The NCAR Thermosphere-Ionosphere-Electrodynamics General Circulation Model (TIEGCM) is a three dimensional first principles based model which includes a self consistent aeronomic scheme that solves for winds, temperatures and densities of various neutral and charged species in the earth's upper atmosphere. Using a combination of the solar irradiance spectrum and solar indices as inputs, the model computes these outputs at every time step.

The ability of the TIEGCM to predict NO densities in the thermosphere is examined by comparing results from the model with data obtained from the Student Nitric Oxide Explorer (SNOE). The comparisons are made for the year 1999 at 110 km and 150 km at the equator. Changes are made to the NO chemistry present in the model to reflect recent results obtained from laboratory data. Paricularly, the reaction of atomic oxygen with the first excited electronic state of nitrogen, N ₂ (A) has been shown to play an important role in the production of NO. These changes are introduced to the model and their effect on NO densities is studied.

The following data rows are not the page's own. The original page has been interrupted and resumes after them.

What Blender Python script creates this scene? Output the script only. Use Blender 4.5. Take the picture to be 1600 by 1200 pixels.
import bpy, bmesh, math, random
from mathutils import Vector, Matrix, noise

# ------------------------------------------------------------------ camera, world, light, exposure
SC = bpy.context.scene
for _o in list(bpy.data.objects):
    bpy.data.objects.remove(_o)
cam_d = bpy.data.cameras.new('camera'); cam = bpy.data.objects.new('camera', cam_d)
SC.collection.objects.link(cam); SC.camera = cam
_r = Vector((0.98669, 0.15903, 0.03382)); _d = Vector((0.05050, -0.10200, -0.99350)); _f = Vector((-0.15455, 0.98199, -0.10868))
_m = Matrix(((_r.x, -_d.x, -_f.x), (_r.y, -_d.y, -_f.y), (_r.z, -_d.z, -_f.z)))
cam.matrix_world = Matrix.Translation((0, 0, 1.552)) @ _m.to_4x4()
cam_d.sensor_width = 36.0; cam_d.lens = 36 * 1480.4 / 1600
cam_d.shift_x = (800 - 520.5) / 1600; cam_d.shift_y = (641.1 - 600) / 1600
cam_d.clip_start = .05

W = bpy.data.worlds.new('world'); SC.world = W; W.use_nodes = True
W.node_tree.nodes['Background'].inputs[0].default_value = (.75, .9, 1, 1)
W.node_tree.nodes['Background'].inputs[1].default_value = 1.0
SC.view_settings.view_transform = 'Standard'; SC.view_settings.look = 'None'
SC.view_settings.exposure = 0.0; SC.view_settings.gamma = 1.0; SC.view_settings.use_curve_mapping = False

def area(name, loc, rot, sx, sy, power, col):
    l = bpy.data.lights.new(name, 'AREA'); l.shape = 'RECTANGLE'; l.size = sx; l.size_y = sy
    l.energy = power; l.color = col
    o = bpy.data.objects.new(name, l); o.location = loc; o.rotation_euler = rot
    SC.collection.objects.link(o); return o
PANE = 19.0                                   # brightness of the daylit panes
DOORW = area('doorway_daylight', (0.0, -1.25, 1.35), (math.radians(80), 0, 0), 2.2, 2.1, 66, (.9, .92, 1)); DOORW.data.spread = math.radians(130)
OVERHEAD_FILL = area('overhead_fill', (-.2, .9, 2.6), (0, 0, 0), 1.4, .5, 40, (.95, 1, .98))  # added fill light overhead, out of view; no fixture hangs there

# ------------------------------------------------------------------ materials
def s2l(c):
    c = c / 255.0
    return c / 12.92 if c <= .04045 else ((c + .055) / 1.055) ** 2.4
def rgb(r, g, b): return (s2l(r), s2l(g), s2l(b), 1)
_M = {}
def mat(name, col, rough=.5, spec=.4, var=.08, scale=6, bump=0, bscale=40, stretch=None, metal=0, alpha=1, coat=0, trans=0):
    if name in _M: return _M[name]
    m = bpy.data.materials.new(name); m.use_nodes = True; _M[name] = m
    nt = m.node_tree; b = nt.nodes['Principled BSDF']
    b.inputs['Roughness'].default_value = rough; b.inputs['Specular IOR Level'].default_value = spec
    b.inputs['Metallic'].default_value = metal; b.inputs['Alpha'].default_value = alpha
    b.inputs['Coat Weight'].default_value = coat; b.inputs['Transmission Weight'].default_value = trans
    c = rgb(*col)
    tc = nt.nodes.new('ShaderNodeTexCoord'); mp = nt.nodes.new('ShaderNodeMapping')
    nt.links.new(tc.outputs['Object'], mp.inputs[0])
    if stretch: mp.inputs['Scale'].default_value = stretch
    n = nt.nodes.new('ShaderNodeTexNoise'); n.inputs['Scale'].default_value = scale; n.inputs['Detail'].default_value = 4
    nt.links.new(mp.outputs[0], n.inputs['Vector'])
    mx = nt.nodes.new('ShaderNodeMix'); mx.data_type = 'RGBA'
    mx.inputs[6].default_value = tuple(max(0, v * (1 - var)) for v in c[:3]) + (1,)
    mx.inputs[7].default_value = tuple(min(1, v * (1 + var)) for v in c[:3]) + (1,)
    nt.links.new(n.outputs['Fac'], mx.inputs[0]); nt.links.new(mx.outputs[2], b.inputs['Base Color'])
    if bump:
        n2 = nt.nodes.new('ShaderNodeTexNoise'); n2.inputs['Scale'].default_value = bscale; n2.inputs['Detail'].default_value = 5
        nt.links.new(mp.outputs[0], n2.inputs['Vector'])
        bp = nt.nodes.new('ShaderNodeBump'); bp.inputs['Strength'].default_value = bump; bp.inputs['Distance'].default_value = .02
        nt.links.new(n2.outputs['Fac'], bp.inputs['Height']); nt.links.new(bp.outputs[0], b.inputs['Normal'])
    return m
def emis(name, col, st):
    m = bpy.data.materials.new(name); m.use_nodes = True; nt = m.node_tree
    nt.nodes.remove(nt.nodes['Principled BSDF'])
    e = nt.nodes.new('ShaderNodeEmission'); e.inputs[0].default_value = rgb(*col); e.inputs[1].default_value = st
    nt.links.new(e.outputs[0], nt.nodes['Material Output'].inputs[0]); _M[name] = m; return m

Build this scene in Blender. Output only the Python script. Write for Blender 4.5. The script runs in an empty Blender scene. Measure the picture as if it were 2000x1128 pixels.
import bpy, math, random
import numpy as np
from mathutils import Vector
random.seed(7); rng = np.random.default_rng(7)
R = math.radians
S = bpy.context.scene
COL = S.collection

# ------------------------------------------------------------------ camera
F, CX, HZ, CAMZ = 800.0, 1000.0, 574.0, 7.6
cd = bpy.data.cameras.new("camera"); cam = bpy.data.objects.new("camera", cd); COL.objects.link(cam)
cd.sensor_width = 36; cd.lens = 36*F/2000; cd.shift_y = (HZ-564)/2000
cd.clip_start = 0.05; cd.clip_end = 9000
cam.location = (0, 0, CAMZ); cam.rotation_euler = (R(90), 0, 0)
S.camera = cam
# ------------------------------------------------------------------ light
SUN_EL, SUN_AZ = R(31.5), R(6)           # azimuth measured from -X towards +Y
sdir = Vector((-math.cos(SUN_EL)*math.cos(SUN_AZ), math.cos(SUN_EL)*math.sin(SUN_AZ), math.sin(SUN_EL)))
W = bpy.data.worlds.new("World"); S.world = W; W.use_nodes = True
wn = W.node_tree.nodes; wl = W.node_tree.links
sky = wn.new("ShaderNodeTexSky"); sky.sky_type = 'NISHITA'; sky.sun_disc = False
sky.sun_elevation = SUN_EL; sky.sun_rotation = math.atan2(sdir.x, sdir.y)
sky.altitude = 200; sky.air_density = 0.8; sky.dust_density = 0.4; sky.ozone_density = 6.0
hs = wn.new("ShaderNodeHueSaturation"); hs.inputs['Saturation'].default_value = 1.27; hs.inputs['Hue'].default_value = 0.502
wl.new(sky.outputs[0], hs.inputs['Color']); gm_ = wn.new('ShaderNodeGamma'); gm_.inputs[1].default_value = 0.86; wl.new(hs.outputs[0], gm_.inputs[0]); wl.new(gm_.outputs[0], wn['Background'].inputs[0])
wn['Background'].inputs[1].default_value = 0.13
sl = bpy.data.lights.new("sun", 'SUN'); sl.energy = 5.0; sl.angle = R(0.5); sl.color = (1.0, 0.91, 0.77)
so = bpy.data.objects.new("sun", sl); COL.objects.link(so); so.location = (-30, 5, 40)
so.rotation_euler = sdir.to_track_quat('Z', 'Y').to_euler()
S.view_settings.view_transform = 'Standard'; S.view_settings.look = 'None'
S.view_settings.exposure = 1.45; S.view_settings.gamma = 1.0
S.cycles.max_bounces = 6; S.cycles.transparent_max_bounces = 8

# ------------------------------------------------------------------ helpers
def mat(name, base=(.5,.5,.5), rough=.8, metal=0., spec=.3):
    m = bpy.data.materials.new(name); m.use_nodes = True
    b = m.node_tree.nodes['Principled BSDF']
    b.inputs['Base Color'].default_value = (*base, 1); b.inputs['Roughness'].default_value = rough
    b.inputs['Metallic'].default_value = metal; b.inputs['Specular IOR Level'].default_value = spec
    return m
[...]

Overall, it is seen that the updated chemistry scheme reduces the model agreement with the SNOE data at 110 km while slightly improving the agreement at a 150 km. The loss of agreement at 110 km is attributed to the fact that the neutral temperatures and atomic oxygen densities calculated by the TIEGCM are in sharp disagreement to the temperatures predicted by the NRL-MSIS at a 110 km, on which the new chemistry scheme is based.

While the chemistry scheme used in this thesis is a step in the right direction for modelling NO using the TIEGCM, the parameters used were determined from the best fit obtained from the 1-D NO model. In the light of the differences between the NRL-MSIS and TIEGCM, it is necessary to return to the laboratory data and modify the parameters used here to achieve a better agreement with the data.